Son olarak bu vahim olayı tekrar lanetliyor ve bu tür sapıklara 350 yıl yetmez diyoruz. Afsız, indirimsiz ölünceye kadar müebbet hapsini, hatta alemi ibret için asılmasını istiyoruz.
KILIÇTAROĞLU’NU KINIYORUZ!
Karaman’daki sapık ırz düşmanın gerçekleştirdiği bu rezilliği, taciz olayını, fırsat bilerek kendince siyasi rant devşirmeye çalışan, Cumhuriyet Halk Partisi Genel Başkanı Kemal Kılıçtaroğlu'nun Grup Toplantısı’nda Aile ve Sosyal Politikalar Bakanı Sema Ramazanoğlu hakkında sarf ettiği terbiye sınırlarını aşan ve bütün kadınlara yönelik iğrenç çağrışımlarla yüklü bu çirkin sözlerin muhatabının bir kadın olması bu saldırının doğrudan doğruya kadınlığı hedef aldığını gösterir. Yalova Gönüllü Sivil Toplum Kuruluşları olarak Kılıçtaroğlu’nu şiddetle ve esefle kınıyoruz.

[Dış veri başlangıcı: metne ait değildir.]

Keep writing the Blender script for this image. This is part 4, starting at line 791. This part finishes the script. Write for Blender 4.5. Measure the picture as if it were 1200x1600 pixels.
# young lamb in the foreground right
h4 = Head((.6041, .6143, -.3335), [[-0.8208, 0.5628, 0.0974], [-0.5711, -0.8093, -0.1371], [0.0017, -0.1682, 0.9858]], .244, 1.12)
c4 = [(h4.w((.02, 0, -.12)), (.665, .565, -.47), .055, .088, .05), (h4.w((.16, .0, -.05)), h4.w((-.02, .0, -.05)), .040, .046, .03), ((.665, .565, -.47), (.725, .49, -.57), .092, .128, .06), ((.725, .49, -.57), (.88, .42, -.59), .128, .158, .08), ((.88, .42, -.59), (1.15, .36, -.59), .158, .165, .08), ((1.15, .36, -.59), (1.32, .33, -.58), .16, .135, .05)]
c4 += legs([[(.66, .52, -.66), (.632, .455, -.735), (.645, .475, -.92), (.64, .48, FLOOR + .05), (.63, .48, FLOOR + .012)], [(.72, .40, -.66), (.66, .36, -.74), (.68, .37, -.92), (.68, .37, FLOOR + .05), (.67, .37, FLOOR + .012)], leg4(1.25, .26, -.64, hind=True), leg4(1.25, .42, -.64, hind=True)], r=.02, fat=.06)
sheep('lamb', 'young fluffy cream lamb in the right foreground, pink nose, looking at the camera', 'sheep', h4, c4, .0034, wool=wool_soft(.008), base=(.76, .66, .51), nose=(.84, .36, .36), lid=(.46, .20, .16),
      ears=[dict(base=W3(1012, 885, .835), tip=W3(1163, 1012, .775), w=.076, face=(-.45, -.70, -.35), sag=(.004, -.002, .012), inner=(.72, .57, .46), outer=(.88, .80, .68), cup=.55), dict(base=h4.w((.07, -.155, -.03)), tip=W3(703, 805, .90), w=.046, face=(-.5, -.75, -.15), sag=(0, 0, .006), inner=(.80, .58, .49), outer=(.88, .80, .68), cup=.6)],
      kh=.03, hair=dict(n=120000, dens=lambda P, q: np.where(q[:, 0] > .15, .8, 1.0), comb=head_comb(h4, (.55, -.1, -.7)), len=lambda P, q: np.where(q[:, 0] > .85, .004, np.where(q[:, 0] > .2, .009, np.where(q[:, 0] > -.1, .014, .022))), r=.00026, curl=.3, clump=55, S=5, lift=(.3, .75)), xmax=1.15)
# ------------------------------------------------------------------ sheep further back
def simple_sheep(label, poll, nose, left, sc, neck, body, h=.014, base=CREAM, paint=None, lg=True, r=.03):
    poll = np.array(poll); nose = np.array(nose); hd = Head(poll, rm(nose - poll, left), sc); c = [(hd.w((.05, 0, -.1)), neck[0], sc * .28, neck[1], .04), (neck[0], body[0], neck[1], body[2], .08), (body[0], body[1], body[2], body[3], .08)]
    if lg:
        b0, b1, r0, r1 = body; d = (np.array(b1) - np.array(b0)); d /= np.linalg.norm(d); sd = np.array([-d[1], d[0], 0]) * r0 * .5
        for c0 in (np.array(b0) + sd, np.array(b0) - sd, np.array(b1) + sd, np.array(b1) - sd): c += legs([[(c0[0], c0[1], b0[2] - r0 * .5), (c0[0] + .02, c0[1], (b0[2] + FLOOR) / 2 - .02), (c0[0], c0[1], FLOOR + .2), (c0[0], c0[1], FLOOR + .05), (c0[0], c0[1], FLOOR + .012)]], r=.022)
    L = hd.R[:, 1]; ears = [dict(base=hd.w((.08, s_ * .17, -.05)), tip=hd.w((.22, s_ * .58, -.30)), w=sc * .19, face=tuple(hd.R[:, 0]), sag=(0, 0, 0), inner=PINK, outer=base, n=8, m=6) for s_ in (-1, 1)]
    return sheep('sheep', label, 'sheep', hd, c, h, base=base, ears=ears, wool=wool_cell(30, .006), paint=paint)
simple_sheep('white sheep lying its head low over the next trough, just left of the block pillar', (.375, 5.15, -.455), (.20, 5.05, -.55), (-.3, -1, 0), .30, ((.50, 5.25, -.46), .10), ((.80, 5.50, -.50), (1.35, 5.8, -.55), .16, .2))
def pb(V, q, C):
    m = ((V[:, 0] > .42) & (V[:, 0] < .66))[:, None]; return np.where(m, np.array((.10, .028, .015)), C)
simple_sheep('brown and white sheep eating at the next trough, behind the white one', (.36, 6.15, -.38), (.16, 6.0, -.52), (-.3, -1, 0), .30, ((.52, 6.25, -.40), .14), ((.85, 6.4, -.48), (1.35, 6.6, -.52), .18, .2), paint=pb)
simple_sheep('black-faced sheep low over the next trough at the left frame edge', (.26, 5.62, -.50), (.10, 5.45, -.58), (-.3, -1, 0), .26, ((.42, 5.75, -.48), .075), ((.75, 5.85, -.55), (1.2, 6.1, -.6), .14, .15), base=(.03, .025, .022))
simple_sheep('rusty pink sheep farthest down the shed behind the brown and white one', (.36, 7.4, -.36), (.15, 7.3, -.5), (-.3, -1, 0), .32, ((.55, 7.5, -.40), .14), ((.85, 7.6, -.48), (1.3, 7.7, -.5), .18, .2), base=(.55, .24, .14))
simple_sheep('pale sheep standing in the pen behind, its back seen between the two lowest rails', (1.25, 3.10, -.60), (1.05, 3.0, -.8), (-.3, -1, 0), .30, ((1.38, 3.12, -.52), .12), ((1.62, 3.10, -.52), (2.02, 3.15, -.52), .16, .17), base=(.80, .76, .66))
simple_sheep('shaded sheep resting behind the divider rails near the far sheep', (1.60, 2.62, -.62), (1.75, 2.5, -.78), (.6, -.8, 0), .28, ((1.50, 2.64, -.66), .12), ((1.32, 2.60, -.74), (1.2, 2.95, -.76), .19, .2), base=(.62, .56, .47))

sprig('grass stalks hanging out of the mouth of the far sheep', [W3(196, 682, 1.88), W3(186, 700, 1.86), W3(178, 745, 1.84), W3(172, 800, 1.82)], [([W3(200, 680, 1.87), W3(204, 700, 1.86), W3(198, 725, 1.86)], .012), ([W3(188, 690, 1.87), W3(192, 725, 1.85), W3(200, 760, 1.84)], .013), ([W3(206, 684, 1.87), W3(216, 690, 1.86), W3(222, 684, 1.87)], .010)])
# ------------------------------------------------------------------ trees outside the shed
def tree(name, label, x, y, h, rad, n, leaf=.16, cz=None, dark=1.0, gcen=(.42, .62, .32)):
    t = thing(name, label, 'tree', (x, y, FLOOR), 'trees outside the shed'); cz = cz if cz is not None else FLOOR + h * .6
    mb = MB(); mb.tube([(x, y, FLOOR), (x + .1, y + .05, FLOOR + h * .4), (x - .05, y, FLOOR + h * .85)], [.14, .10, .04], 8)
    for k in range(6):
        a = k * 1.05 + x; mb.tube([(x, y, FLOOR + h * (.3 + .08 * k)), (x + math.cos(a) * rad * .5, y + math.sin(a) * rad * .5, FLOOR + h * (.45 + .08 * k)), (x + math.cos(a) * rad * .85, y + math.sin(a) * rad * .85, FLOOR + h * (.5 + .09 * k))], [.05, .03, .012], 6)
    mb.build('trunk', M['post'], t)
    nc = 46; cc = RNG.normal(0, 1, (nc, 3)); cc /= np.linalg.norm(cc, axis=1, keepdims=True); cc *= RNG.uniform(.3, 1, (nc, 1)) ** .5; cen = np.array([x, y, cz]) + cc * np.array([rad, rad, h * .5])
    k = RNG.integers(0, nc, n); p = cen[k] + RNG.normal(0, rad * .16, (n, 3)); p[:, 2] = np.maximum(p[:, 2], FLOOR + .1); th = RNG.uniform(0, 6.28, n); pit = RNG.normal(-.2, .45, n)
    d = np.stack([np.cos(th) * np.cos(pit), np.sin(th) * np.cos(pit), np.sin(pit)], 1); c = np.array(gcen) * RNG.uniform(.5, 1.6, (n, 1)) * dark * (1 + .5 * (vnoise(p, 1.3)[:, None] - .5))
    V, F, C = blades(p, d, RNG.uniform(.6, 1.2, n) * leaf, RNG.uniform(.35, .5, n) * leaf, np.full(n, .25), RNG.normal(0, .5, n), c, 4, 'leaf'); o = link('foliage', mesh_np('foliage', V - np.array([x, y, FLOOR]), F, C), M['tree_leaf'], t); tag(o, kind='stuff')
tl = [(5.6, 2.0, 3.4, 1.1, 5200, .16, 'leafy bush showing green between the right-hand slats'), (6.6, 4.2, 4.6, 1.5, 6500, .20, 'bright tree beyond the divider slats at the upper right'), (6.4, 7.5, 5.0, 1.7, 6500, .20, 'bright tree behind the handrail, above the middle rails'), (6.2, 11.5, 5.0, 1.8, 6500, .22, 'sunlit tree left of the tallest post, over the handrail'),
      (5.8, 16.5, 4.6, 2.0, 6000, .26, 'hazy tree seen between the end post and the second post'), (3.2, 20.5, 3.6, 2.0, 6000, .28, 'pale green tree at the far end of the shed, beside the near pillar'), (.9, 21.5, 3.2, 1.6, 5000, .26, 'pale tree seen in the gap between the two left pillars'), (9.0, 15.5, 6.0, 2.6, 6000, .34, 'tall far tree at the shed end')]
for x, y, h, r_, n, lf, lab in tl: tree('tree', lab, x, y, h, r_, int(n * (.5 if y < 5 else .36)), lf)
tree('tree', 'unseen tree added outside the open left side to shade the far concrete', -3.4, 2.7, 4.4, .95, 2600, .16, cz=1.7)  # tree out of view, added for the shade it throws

Hem özel hayatta hem iş hayatında bahse konu olan sözlerin dava konusu olup kişilik haklarına saldırı kapsamında önce disiplin ardından işten atılma sebebi sayılmaktadır. Bu kapsamda milletin iradesini yansıtan meclisin en kısa sürede idari soruşturma açarak gerekeni ivedilikle yapmasını bekliyoruz. Kılıçdaroğlu'nun sözlerine en başta ailesinin ve mensubu bulunduğu CHP’li kadınların tepki koyması gerekmektedir. Koyacakları bu tepki aynı zamanda bunların kadın hakları konusundaki samimiyetlerinin de göstergesi olacaktır”.